Un effetto collaterale però c’è: la necessità di recuperare e approfondire quella parte di letteratura americana (e non solo) che magari si è solo sfiorata o di cui si ignorava l’esistenza. Per fortuna ci pensa Nicola Manuppelli non solo a suggerirci infiniti autori ma anche a tradurli e portarli in Italia, come ha fatto con Dubus.
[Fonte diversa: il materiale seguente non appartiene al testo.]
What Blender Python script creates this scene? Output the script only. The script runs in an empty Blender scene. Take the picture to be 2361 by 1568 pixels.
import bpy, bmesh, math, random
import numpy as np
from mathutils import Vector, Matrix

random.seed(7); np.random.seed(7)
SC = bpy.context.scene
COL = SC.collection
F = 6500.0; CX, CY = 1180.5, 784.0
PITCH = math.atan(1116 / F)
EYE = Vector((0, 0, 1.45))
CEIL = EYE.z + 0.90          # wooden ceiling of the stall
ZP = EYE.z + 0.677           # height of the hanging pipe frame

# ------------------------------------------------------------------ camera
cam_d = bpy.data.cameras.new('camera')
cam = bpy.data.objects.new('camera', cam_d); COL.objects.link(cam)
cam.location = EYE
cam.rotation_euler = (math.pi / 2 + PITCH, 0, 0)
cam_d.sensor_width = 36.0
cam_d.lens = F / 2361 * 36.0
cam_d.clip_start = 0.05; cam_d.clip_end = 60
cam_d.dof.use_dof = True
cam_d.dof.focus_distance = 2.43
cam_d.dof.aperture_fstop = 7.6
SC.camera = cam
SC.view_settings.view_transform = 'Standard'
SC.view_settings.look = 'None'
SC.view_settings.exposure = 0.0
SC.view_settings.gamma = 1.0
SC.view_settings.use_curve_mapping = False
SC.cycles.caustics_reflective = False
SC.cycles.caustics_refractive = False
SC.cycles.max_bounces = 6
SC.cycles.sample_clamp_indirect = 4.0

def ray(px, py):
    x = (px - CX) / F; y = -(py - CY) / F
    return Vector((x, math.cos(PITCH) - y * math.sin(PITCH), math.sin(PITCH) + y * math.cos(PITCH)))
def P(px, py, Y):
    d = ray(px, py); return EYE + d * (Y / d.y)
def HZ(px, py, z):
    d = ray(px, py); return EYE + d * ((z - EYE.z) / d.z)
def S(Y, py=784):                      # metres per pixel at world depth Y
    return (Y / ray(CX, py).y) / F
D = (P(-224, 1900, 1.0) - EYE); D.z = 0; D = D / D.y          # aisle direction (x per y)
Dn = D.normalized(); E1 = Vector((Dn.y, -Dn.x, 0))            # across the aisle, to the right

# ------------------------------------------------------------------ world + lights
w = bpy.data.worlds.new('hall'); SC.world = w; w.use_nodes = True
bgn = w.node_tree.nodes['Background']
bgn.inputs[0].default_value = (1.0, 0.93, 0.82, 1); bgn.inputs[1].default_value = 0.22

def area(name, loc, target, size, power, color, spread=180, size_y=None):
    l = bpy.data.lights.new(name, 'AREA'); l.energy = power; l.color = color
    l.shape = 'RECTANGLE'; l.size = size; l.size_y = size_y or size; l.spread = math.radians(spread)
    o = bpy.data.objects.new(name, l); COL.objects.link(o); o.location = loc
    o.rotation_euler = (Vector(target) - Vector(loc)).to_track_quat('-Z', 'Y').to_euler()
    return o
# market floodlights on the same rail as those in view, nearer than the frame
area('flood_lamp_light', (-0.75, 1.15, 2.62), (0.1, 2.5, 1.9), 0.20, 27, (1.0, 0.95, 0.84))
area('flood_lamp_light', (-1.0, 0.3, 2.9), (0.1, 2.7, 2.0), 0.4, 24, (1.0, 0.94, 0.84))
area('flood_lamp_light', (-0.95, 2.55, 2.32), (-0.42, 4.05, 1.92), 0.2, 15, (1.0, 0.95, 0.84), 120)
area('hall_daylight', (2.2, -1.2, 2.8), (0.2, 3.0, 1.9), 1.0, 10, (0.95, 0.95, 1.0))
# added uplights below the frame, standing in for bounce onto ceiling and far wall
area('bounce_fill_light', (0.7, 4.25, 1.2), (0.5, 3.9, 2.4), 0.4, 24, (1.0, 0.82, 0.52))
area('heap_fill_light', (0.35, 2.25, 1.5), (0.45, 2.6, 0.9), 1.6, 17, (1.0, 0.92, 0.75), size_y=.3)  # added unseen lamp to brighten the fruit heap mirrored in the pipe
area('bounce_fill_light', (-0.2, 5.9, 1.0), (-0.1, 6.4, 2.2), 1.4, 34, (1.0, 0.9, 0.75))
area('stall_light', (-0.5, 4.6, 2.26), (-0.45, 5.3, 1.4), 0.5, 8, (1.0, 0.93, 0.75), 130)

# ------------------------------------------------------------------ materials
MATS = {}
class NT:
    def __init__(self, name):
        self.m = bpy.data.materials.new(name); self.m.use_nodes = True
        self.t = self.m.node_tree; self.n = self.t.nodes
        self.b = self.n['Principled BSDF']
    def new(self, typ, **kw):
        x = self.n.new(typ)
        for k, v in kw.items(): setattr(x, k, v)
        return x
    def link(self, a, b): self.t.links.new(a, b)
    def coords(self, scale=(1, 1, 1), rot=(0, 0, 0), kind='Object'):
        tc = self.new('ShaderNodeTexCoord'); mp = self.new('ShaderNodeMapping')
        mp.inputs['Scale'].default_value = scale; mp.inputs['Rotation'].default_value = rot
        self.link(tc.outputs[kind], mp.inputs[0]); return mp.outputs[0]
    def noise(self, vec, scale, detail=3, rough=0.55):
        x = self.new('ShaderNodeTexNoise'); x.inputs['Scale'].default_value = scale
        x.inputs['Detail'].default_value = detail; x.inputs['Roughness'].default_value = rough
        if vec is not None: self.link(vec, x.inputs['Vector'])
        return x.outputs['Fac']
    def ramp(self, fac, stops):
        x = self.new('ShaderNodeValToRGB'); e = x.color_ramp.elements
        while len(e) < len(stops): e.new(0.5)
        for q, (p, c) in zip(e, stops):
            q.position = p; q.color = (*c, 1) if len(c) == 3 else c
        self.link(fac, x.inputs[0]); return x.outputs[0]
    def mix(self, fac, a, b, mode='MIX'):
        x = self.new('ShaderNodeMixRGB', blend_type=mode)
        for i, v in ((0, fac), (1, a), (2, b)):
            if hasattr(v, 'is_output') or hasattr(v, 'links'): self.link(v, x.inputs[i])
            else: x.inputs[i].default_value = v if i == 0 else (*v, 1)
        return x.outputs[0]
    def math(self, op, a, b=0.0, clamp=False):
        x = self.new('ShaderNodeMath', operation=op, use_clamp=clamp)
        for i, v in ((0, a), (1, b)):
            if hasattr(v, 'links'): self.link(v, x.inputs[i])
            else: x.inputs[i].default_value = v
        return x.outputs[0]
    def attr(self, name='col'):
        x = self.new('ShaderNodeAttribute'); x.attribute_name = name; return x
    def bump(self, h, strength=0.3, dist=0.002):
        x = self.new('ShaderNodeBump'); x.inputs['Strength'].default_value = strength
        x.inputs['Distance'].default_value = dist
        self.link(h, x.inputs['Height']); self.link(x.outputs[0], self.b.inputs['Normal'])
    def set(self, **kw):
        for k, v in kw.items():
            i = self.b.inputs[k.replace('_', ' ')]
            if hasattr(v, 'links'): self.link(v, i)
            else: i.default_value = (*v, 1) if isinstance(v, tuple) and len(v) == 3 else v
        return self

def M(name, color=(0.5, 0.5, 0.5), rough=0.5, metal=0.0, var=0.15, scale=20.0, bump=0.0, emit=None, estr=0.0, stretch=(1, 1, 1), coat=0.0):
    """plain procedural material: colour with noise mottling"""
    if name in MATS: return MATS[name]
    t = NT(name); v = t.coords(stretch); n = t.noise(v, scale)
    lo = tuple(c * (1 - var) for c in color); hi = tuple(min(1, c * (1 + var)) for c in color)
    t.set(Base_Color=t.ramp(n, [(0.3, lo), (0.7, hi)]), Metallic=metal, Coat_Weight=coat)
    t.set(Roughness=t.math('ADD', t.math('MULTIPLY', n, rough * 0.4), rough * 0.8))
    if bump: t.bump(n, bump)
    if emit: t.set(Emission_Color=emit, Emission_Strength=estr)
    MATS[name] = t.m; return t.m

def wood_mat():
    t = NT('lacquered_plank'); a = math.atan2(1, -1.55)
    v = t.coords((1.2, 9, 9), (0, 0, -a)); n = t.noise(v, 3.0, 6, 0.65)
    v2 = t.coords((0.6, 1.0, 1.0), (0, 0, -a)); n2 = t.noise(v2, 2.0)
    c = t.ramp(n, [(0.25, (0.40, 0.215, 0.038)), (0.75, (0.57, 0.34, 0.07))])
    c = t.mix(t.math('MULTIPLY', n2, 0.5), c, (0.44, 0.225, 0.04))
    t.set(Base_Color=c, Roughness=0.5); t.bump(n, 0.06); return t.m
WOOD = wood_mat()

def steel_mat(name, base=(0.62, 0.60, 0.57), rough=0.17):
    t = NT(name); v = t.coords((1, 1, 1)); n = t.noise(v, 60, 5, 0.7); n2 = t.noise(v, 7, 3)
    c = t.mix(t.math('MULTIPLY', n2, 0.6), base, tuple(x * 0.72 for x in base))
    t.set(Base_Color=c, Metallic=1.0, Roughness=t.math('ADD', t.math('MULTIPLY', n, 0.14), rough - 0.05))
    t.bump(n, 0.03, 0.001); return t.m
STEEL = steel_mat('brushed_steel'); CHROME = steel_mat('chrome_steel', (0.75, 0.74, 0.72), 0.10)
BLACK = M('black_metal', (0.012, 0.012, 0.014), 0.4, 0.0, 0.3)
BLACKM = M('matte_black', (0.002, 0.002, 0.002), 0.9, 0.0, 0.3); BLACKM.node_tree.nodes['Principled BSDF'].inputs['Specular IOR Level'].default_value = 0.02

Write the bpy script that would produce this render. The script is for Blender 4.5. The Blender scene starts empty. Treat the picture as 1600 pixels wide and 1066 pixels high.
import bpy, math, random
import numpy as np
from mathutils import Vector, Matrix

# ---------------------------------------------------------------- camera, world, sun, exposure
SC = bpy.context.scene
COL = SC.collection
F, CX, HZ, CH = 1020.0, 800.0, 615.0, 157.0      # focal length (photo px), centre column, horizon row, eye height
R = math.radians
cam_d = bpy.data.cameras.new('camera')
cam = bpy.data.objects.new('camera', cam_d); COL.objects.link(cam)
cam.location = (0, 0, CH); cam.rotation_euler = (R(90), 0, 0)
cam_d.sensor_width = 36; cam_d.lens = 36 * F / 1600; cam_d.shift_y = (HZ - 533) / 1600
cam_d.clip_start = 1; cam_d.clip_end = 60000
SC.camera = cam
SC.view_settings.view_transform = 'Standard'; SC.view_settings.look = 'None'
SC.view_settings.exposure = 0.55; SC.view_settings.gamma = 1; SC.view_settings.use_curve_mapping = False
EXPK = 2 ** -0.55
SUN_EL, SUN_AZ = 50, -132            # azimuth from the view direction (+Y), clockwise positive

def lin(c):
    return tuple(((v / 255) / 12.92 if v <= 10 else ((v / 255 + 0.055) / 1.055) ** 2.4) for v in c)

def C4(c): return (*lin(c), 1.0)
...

Una nota personale: ho avuto il piacere di partecipare a una chiacchierata con l’autore nella cornice della libreria Zabarella di Padova. La libraia Barbara Da Forno ha registrato l’evento (a tradimento) ed è disponibile a questo link: https://fb.watch/dFjzNyPfVM/ anche se vi suggerisco di recuperare soprattutto la lezione informale di Manuppelli (qui: https://fb.watch/dFjCv0u1zF/) su uno dei suoi scrittori di riferimento: Francis Scott Fitzgerald. Leggerne in quest’opera e sentirne parlare da lui mi ha spinto a riprendere in mano il Grande Gatsby. Non c’è nulla di meglio di un libro di libri per spezzare l’incantesimo e ritrovare la voglia di leggere.

Nel finale de Il grande Gatsby, Fitzgerald parla di ciò a cui Gatsby credeva di più, “la luce verde, il futuro orgasmico che anno dopo anno si allontana da noi…”, quel futuro che non importa se ci è sfuggito ma che ci costringe sempre a correre e inseguirlo e allargare le braccia per afferrarlo. È questo il tema delle opere di Chuck; il presente che vive nell’imprevedibile futuro, il passato che vive nel presente. Lui lo dice per scherzo, ma è davvero il punto della questione. Il passato come serbatoio, il domani come proiezione delle nostre storie.

Domani è un posto enorme. Un’amicizia con Chuck Kinder (2021) di Nicola Manuppelli. Casa editrice Jimenez.